◆ **JOB**: Please write out the material that follows, exactly as it stands.
===== MATERIAL PROVIDED
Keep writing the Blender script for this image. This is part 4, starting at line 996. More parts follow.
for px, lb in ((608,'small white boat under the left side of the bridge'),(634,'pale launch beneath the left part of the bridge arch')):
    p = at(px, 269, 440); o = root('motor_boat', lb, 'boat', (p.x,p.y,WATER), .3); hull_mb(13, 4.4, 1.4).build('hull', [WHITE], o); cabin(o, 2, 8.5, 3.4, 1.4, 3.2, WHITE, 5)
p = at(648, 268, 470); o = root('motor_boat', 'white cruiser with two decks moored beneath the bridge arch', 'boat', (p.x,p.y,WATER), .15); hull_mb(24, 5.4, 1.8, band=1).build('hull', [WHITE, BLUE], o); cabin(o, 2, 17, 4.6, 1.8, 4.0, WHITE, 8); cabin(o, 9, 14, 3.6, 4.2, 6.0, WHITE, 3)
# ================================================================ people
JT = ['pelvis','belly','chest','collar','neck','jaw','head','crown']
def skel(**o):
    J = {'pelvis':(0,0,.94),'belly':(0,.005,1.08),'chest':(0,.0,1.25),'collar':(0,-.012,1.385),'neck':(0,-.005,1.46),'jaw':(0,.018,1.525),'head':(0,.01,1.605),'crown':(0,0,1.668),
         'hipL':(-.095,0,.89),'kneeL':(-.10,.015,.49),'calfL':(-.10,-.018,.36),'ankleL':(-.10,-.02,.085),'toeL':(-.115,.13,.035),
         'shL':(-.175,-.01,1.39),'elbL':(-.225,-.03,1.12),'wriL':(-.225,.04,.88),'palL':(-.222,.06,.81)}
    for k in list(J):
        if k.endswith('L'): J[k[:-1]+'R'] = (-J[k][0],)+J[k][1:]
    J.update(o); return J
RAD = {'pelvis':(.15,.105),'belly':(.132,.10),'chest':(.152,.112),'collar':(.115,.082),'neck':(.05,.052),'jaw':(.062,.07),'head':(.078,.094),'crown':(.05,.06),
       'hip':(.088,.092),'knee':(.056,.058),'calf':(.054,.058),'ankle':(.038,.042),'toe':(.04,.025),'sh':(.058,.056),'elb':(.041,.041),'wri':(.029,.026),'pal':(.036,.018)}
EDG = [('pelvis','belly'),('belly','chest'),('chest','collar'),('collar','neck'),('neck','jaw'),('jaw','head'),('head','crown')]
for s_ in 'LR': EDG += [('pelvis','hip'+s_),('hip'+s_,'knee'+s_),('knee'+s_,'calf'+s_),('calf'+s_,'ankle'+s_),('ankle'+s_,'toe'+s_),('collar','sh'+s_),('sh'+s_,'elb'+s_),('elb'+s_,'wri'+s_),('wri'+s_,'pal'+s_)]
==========
◆ **ANSWER TO THE TASK**:
Keep writing the Blender script for this image. This is part 4, starting at line 996. More parts follow.
for px, lb in ((608,'small white boat under the left side of the bridge'),(634,'pale launch beneath the left part of the bridge arch')):
    p = at(px, 269, 440); o = root('motor_boat', lb, 'boat', (p.x,p.y,WATER), .3); hull_mb(13, 4.4, 1.4).build('hull', [WHITE], o); cabin(o, 2, 8.5, 3.4, 1.4, 3.2, WHITE, 5)
p = at(648, 268, 470); o = root('motor_boat', 'white cruiser with two decks moored beneath the bridge arch', 'boat', (p.x,p.y,WATER), .15); hull_mb(24, 5.4, 1.8, band=1).build('hull', [WHITE, BLUE], o); cabin(o, 2, 17, 4.6, 1.8, 4.0, WHITE, 8); cabin(o, 9, 14, 3.6, 4.2, 6.0, WHITE, 3)
# ================================================================ people
JT = ['pelvis','belly','chest','collar','neck','jaw','head','crown']
def skel(**o):
    J = {'pelvis':(0,0,.94),'belly':(0,.005,1.08),'chest':(0,.0,1.25),'collar':(0,-.012,1.385),'neck':(0,-.005,1.46),'jaw':(0,.018,1.525),'head':(0,.01,1.605),'crown':(0,0,1.668),
         'hipL':(-.095,0,.89),'kneeL':(-.10,.015,.49),'calfL':(-.10,-.018,.36),'ankleL':(-.10,-.02,.085),'toeL':(-.115,.13,.035),
         'shL':(-.175,-.01,1.39),'elbL':(-.225,-.03,1.12),'wriL':(-.225,.04,.88),'palL':(-.222,.06,.81)}
    for k in list(J):
        if k.endswith('L'): J[k[:-1]+'R'] = (-J[k][0],)+J[k][1:]
    J.update(o); return J
RAD = {'pelvis':(.15,.105),'belly':(.132,.10),'chest':(.152,.112),'collar':(.115,.082),'neck':(.05,.052),'jaw':(.062,.07),'head':(.078,.094),'crown':(.05,.06),
       'hip':(.088,.092),'knee':(.056,.058),'calf':(.054,.058),'ankle':(.038,.042),'toe':(.04,.025),'sh':(.058,.056),'elb':(.041,.041),'wri':(.029,.026),'pal':(.036,.018)}
EDG = [('pelvis','belly'),('belly','chest'),('chest','collar'),('collar','neck'),('neck','jaw'),('jaw','head'),('head','crown')]
for s_ in 'LR': EDG += [('pelvis','hip'+s_),('hip'+s_,'knee'+s_),('knee'+s_,'calf'+s_),('calf'+s_,'ankle'+s_),('ankle'+s_,'toe'+s_),('collar','sh'+s_),('sh'+s_,'elb'+s_),('elb'+s_,'wri'+s_),('wri'+s_,'pal'+s_)]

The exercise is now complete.